= Instructions for the task =
Restate, word for word, all of the material shown below.

= Dataset section =
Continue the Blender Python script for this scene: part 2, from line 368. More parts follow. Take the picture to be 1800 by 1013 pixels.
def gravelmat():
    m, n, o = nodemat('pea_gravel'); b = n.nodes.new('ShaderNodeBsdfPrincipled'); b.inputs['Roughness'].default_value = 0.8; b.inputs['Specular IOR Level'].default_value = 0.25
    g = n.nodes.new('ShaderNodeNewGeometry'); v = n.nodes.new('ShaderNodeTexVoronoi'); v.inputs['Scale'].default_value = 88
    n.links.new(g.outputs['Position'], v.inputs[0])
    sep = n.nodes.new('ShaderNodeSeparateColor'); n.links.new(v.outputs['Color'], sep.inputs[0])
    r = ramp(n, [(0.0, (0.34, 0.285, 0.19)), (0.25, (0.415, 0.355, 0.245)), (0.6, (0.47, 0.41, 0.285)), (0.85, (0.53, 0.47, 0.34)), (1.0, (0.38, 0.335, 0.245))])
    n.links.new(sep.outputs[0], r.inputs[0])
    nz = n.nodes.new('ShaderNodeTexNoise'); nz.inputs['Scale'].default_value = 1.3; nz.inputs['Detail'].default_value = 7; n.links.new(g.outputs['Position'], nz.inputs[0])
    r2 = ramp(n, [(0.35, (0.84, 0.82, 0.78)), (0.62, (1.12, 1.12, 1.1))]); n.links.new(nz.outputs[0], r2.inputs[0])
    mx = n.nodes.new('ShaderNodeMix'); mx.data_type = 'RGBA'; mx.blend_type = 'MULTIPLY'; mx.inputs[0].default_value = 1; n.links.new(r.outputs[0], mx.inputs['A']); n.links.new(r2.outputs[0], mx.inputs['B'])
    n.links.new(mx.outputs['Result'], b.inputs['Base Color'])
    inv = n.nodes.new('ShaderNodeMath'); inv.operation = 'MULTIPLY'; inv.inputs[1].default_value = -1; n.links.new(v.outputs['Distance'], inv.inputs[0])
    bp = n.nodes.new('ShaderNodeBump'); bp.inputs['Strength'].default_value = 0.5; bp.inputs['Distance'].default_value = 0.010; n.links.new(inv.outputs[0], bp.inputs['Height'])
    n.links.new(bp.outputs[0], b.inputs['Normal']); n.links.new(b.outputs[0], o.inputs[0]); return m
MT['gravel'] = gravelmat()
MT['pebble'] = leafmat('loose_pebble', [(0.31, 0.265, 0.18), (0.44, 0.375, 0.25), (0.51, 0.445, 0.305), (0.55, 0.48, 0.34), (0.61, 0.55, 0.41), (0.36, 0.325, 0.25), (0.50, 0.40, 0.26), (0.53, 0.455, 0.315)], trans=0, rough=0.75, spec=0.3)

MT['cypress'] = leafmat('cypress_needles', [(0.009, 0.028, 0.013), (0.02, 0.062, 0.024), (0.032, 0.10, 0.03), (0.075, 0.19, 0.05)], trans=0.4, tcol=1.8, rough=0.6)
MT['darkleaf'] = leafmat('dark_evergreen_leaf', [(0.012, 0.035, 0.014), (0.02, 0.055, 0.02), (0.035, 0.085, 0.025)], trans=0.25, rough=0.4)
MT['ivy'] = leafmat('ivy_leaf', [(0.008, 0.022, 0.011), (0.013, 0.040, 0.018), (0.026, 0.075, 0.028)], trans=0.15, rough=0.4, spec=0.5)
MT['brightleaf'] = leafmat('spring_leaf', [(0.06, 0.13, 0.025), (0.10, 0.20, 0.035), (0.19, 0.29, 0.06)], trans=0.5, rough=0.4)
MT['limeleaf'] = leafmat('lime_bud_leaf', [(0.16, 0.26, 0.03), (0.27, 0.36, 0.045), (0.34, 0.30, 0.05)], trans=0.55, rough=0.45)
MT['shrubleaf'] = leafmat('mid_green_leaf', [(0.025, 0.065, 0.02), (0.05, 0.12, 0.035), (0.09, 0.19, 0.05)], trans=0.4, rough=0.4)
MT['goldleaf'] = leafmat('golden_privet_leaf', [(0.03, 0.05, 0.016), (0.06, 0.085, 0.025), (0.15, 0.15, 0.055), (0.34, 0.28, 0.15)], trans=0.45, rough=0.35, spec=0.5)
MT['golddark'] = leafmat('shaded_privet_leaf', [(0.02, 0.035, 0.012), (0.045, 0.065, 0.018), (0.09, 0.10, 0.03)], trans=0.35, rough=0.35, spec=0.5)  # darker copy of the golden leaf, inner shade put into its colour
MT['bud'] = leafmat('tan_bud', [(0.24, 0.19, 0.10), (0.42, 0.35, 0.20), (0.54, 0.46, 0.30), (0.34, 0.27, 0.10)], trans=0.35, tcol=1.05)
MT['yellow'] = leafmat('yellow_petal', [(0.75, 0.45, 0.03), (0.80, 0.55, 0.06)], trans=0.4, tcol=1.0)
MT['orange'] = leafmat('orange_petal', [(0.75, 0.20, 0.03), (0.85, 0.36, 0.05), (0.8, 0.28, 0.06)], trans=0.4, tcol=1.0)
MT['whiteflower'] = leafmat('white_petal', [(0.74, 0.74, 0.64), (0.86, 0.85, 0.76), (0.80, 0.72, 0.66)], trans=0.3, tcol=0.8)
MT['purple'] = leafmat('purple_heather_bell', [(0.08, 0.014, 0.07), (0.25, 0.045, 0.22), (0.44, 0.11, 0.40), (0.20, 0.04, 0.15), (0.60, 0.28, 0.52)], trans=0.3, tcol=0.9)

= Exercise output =
Continue the Blender Python script for this scene: part 2, from line 368. More parts follow. Take the picture to be 1800 by 1013 pixels.
def gravelmat():
    m, n, o = nodemat('pea_gravel'); b = n.nodes.new('ShaderNodeBsdfPrincipled'); b.inputs['Roughness'].default_value = 0.8; b.inputs['Specular IOR Level'].default_value = 0.25
    g = n.nodes.new('ShaderNodeNewGeometry'); v = n.nodes.new('ShaderNodeTexVoronoi'); v.inputs['Scale'].default_value = 88
    n.links.new(g.outputs['Position'], v.inputs[0])
    sep = n.nodes.new('ShaderNodeSeparateColor'); n.links.new(v.outputs['Color'], sep.inputs[0])
    r = ramp(n, [(0.0, (0.34, 0.285, 0.19)), (0.25, (0.415, 0.355, 0.245)), (0.6, (0.47, 0.41, 0.285)), (0.85, (0.53, 0.47, 0.34)), (1.0, (0.38, 0.335, 0.245))])
    n.links.new(sep.outputs[0], r.inputs[0])
    nz = n.nodes.new('ShaderNodeTexNoise'); nz.inputs['Scale'].default_value = 1.3; nz.inputs['Detail'].default_value = 7; n.links.new(g.outputs['Position'], nz.inputs[0])
    r2 = ramp(n, [(0.35, (0.84, 0.82, 0.78)), (0.62, (1.12, 1.12, 1.1))]); n.links.new(nz.outputs[0], r2.inputs[0])
    mx = n.nodes.new('ShaderNodeMix'); mx.data_type = 'RGBA'; mx.blend_type = 'MULTIPLY'; mx.inputs[0].default_value = 1; n.links.new(r.outputs[0], mx.inputs['A']); n.links.new(r2.outputs[0], mx.inputs['B'])
    n.links.new(mx.outputs['Result'], b.inputs['Base Color'])
    inv = n.nodes.new('ShaderNodeMath'); inv.operation = 'MULTIPLY'; inv.inputs[1].default_value = -1; n.links.new(v.outputs['Distance'], inv.inputs[0])
    bp = n.nodes.new('ShaderNodeBump'); bp.inputs['Strength'].default_value = 0.5; bp.inputs['Distance'].default_value = 0.010; n.links.new(inv.outputs[0], bp.inputs['Height'])
    n.links.new(bp.outputs[0], b.inputs['Normal']); n.links.new(b.outputs[0], o.inputs[0]); return m
MT['gravel'] = gravelmat()
MT['pebble'] = leafmat('loose_pebble', [(0.31, 0.265, 0.18), (0.44, 0.375, 0.25), (0.51, 0.445, 0.305), (0.55, 0.48, 0.34), (0.61, 0.55, 0.41), (0.36, 0.325, 0.25), (0.50, 0.40, 0.26), (0.53, 0.455, 0.315)], trans=0, rough=0.75, spec=0.3)

MT['cypress'] = leafmat('cypress_needles', [(0.009, 0.028, 0.013), (0.02, 0.062, 0.024), (0.032, 0.10, 0.03), (0.075, 0.19, 0.05)], trans=0.4, tcol=1.8, rough=0.6)
MT['darkleaf'] = leafmat('dark_evergreen_leaf', [(0.012, 0.035, 0.014), (0.02, 0.055, 0.02), (0.035, 0.085, 0.025)], trans=0.25, rough=0.4)
MT['ivy'] = leafmat('ivy_leaf', [(0.008, 0.022, 0.011), (0.013, 0.040, 0.018), (0.026, 0.075, 0.028)], trans=0.15, rough=0.4, spec=0.5)
MT['brightleaf'] = leafmat('spring_leaf', [(0.06, 0.13, 0.025), (0.10, 0.20, 0.035), (0.19, 0.29, 0.06)], trans=0.5, rough=0.4)
MT['limeleaf'] = leafmat('lime_bud_leaf', [(0.16, 0.26, 0.03), (0.27, 0.36, 0.045), (0.34, 0.30, 0.05)], trans=0.55, rough=0.45)
MT['shrubleaf'] = leafmat('mid_green_leaf', [(0.025, 0.065, 0.02), (0.05, 0.12, 0.035), (0.09, 0.19, 0.05)], trans=0.4, rough=0.4)
MT['goldleaf'] = leafmat('golden_privet_leaf', [(0.03, 0.05, 0.016), (0.06, 0.085, 0.025), (0.15, 0.15, 0.055), (0.34, 0.28, 0.15)], trans=0.45, rough=0.35, spec=0.5)
MT['golddark'] = leafmat('shaded_privet_leaf', [(0.02, 0.035, 0.012), (0.045, 0.065, 0.018), (0.09, 0.10, 0.03)], trans=0.35, rough=0.35, spec=0.5)  # darker copy of the golden leaf, inner shade put into its colour
MT['bud'] = leafmat('tan_bud', [(0.24, 0.19, 0.10), (0.42, 0.35, 0.20), (0.54, 0.46, 0.30), (0.34, 0.27, 0.10)], trans=0.35, tcol=1.05)
MT['yellow'] = leafmat('yellow_petal', [(0.75, 0.45, 0.03), (0.80, 0.55, 0.06)], trans=0.4, tcol=1.0)
MT['orange'] = leafmat('orange_petal', [(0.75, 0.20, 0.03), (0.85, 0.36, 0.05), (0.8, 0.28, 0.06)], trans=0.4, tcol=1.0)
MT['whiteflower'] = leafmat('white_petal', [(0.74, 0.74, 0.64), (0.86, 0.85, 0.76), (0.80, 0.72, 0.66)], trans=0.3, tcol=0.8)
MT['purple'] = leafmat('purple_heather_bell', [(0.08, 0.014, 0.07), (0.25, 0.045, 0.22), (0.44, 0.11, 0.40), (0.20, 0.04, 0.15), (0.60, 0.28, 0.52)], trans=0.3, tcol=0.9)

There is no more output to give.